With these one-time purchases, consider how much you're realistically going to save with hours of searching. You can most likely find a competitive price within 30 minutes to an hour. After that, you're wasting time in the hope that you might be able to save a small amount more.

Alternative: Use that time instead to go over your monthly budget and look for bills you can reduce or eliminate. You'll save a lot more in the long run by reducing your regular expenses.

3. Trying to get rich picking stocks

A disclaimer is in order here. If you're knowledgeable about investing, then picking individual stocks could be worth pursuing. And if you just like to do it, then there's nothing wrong with using a small portion of your portfolio (10% or less) on stock picking as a hobby.

It's extremely difficult to beat the market, though. If you were inspired by The Big Short or The Wolf of Wall Street and expect to trade your way to big bucks, you're setting yourself up for disappointment. Chances are that you'll lose a lot of time, money, or both.

Alternative: Take full advantage of retirement plans that help you both invest and save on taxes, including 401(k) plans and individual retirement accounts (IRAs). For investments in the stock market outside of your retirement plan, keep the bulk of your portfolio in index funds.

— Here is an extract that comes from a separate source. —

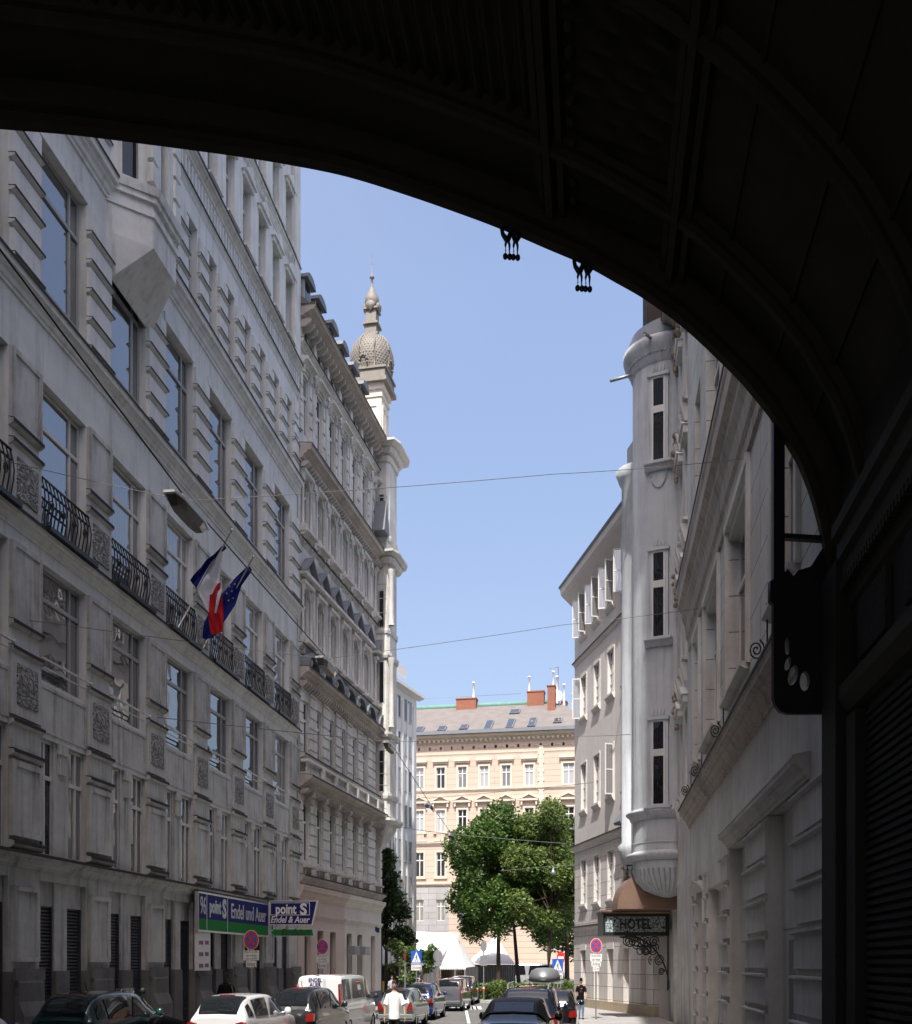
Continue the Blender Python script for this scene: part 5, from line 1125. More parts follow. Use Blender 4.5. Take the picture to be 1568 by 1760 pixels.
PBL = paint('deep_blue_paint', (.015, .03, .14)); PGR = paint('grey_paint', (.17, .18, .20), .5); PNV = paint('midnight_blue_paint', (.012, .015, .035)); PVI = paint('violet_paint', (.06, .04, .16))
def cpos(px, Y): return (at(px, 0, Y).x, Y, gz(Y+1)+.0)
gL = 'cars parked along the left kerb'; gR = 'cars parked along the right kerb'
car('parked_car', 'dark teal hatchback with large rear window, nearest of the left row', cpos(104, 18.6), 3.95, 1.3, 1.47, PG, 'hatch', group=gL)
car('parked_car', 'white hatchback parked between the scooters and the black hatchback', cpos(373, 21.6), 3.8, 1.3, 1.40, PW, 'hatch', group=gL)
car('parked_car', 'black hatchback between the white hatchback and the white van', cpos(500, 25.4), 3.85, 1.25, 1.53, PB, 'hatch', group=gL, lamp='side')
V = car('delivery_van', 'white delivery van with blue tyre service lettering on its rear doors', cpos(549, 30.5), 4.8, 1.52, 1.92, PW, 'van', group=gL, lamp='tall'); V['category'] = 'van'
text('ENDEL', 'lettering', .17, 'navy', V, (-.12, -.012, 1.755), 0, .80, 1, thick=.002, bold=.003); text('AUER', 'lettering', .17, 'navy', V, (-.12, -.012, 1.615), 0, .8, 1, thick=.002, bold=.003)
text('Reifenservice', 'lettering', .12, 'metal', V, (.12, -.012, 1.35), 0, .8, 1, thick=.002); text('Tiefer Graben 21', 'lettering', .11, 'metal', V, (.12, -.012, 1.22), 0, .7, 1, thick=.002)
b = MB(1); b.box(-.006, .006, -.008, 0, .5, 1.78); b.build('door_seam', 'plastic', V)
car('parked_car', 'silver-green hatchback directly behind the man in the white shirt', cpos(680, 36.7), 3.7, 1.3, 1.43, PS, 'hatch', group=gL, lamp='tri')
car('parked_car', 'deep blue hatchback with round tail lamps beside the silver-green one', cpos(718, 42), 3.9, 1.3, 1.53, PBL, 'hatch', group=gL)
car('moving_car', 'grey high-roofed car with tall red tail lamps driving away in mid street', cpos(772, 50), 4.0, 1.3, 1.6, PGR, 'tall', lamp='tall')
car('moving_car', 'black off-road car ahead of the grey high-roofed car', cpos(790, 57.5), 4.2, 1.45, 1.62, PK, 'estate')
car('parked_car', 'dark car half hidden behind the deep blue hatchback near the white tent', cpos(699, 60), 4.0, 1.35, 1.5, PBL, 'hatch', group=gL)
car('parked_car', 'violet car at the lower left corner with only its roof showing', (-7.6, 12.9, gz(13)), 3.7, 1.25, 1.30, PVI, 'hatch', group=gL)
car('parked_car', 'black convertible with folded-up cloth roof, nearest of the right row', cpos(878, 18.9), 4.0, 1.37, 1.31, PK, 'cabrio', group=gR)
E_ = car('parked_car', 'midnight blue estate car with roof rails in front of the black convertible', cpos(905, 23.2), 4.6, 1.42, 1.55, PNV, 'estate', group=gR)
b = MB(1)
for s in (-1, 1): b.tube([(s*.46, .55, 1.5), (s*.47, .62, 1.6), (s*.48, .9, 1.62), (s*.48, 2.4, 1.64), (s*.47, 2.7, 1.55)], .022, 6)
b.build('roof_rail', 'alu', E_)
car('parked_car', 'black car farthest along the right kerb, mostly hidden by the blue estate', cpos(952, 29.3), 4.1, 1.3, 1.48, PK, 'hatch', group=gR)
rb = empty('roof_box', (at(933, 0, 24.4).x, 24.4, gz(24.3)+1.66), -f1.th); tag(rb, 'silver domed luggage box strapped on the roof of the blue estate car', 'roof box')
b = MB(1); b.lathe([(.01, .34), (.2, .33), (.32, .27), (.38, .14), (.38, .05), (.34, 0)], (0, .9, 0), 24, sy=2.2); b.build('lid', 'metal', rb)
b = MB(1); b.lathe([(.39, .03), (.39, .07), (.37, .07), (.37, .03)], (0, .9, 0), 24, sy=2.2); b.build('seam_strip', 'plastic', rb)
b = MB(1); b.box(-.45, .45, .3, .36, -.04, .0); b.box(-.45, .45, 1.4, 1.46, -.04, .0); b.build('crossbar', 'alu', rb)
sv = car('parked_van', 'silver panel van parked sideways behind the trees and the tent', (at(884, 0, 84).x, 84, 0), 5.4, 1.6, 2.35, plain('silver_van_paint', (.5, .52, .54), .25, .5), 'van', rz=-pi/2-.1); sv['category'] = 'van'; sv.location = (at(884, 0, 84).x, 84, 0)
# scooters
def scooter(name, label, x, Y, hue, rz):
    t = empty(name, (x, Y, gz(Y))); t.rotation_euler = (0, 0, rz); t.scale = (1.1, 1.1, 1.14); tag(t, label, 'motorbike', 'motor scooters on the left kerb')
    for y in (0, 1.25):
        b = MB(1); b.v = []; b.lathe([(.14, -.05), (.22, -.06), (.24, 0), (.22, .06), (.14, .05), (.02, .03)], (0, 0, 0), 18); b.v = [(z, y+yy, .24+xx) for xx, yy, z in b.v]; b.build('wheel', 'tyre', t)
    b = MB(1); b.tube([(0, -.1, .55), (0, .2, .62), (0, .55, .62)], [.1, .14, .1], 10); b.tube([(0, .4, .35), (0, .8, .25), (0, 1.05, .5), (0, 1.1, .85)], [.12, .1, .1, .07], 10); b.build('body', hue, t)
    b = MB(1); b.tube([(0, -.15, .72), (0, .3, .76), (0, .5, .72)], [.07, .12, .07], 10); b.build('seat', 'plastic', t)
    b = MB(1); b.tube([(0, 1.25, .24), (0, 1.08, .95), (0, 1.05, 1.02)], .025, 6); b.tube([(-.26, .95, 1.04), (-.1, 1.06, 1.0), (.1, 1.06, 1.0), (.26, .95, 1.04)], .018, 6); b.build('handlebar', 'chrome', t)
    for s in (-1, 1):
        b = MB(1); b.tube([(s*.2, 1.0, 1.03), (s*.26, 1.05, 1.25)], .008, 5); b.ball((s*.27, 1.05, 1.28), .055, 8, sy=.4); b.build('mirror', 'plastic', t)
    b = MB(1); b.ball((0, 1.2, .92), .08, 8); b.build('headlamp', 'lens', t)
    b = MB(1); b.elev([(-.13, 1.0), (.13, 1.0), (.10, 1.35), (-.10, 1.35)], -1.14, -1.12) if 0 else b.box(-.12, .12, 1.15, 1.16, 1.0, 1.33); b.build('windshield', 'gl2', t)
    return t
scooter('motor_scooter', 'orange scooter with mirrors raised, left of the two by the teal car', at(283, 0, 20.6).x, 20.6, plain('orange_paint', (.5, .08, .02), .3, coat=.8), .9)
scooter('motor_scooter', 'dark scooter with clear windshield beside the white hatchback', at(306, 0, 20.2).x, 20.2, PK, 1.1)
# ================================================================ people
def skinmesh(name, chains, mat, parent, sub=2):
    me = bpy.data.meshes.new(name); vs, es, rs = [], [], []; idx = {}
    for ch in chains:
        pr_ = None
        for (x, y, z, r_) in ch:
            k = (round(x, 4), round(y, 4), round(z, 4))
            if k not in idx: idx[k] = len(vs); vs.append((x, y, z)); rs.append(r_)
            if pr_ is not None and pr_ != idx[k]: es.append((pr_, idx[k]))
            pr_ = idx[k]
    me.from_pydata(vs, es, []); o = bpy.data.objects.new(name, me); col.objects.link(o)
    m = o.modifiers.new('s', 'SKIN'); m.use_smooth_shade = True
    for i, v in enumerate(me.skin_vertices[0].data): v.radius = rs[i] if isinstance(rs[i], tuple) else (rs[i], rs[i]); v.use_root = (i == 0)
    s = o.modifiers.new('b', 'SUBSURF'); s.levels = s.render_levels = sub
    dg = bpy.context.evaluated_depsgraph_get(); dg.update(); m2 = bpy.data.meshes.new_from_object(o.evaluated_get(dg)); bpy.data.objects.remove(o); bpy.data.meshes.remove(me)
    m2.materials.clear(); m2.materials.append(M[mat] if isinstance(mat, str) else mat); m2.name = name
    for p in m2.polygons: p.use_smooth = True
    q = bpy.data.objects.new(name, m2); col.objects.link(q); q.parent = parent; return q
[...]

4. Using credit card rewards to justify overspending

Although rewards credit cards can be very valuable, they can also convince you to make poor spending choices. Let's say you're on the fence about a $300 purchase, such as a new handbag or TV. You know it doesn't work with your budget, but you'd love to buy it. A thought comes to your mind -- you would get 2% back by using your credit card, so maybe it's not a waste, after all.

Plenty of consumers justify overspending this way, and it's exactly what credit card companies want. Sure, you earn $6 back in the example above. You also spend $300. Even if you pay off your credit card bill in full to avoid interest, you're still down $294.

Alternative: Find ways to earn more credit card rewards on your normal expenses, such as combining multiple cards with different bonus categories or using your card issuer's shopping portal. Stick to your typical budget, and don't use rewards as an excuse to change your spending habits.

Making the right money moves

Many consumers, myself included, have made at least one of the mistakes above. If you've done the same, now is a good time to swap out those bad financial habits for more effective money moves.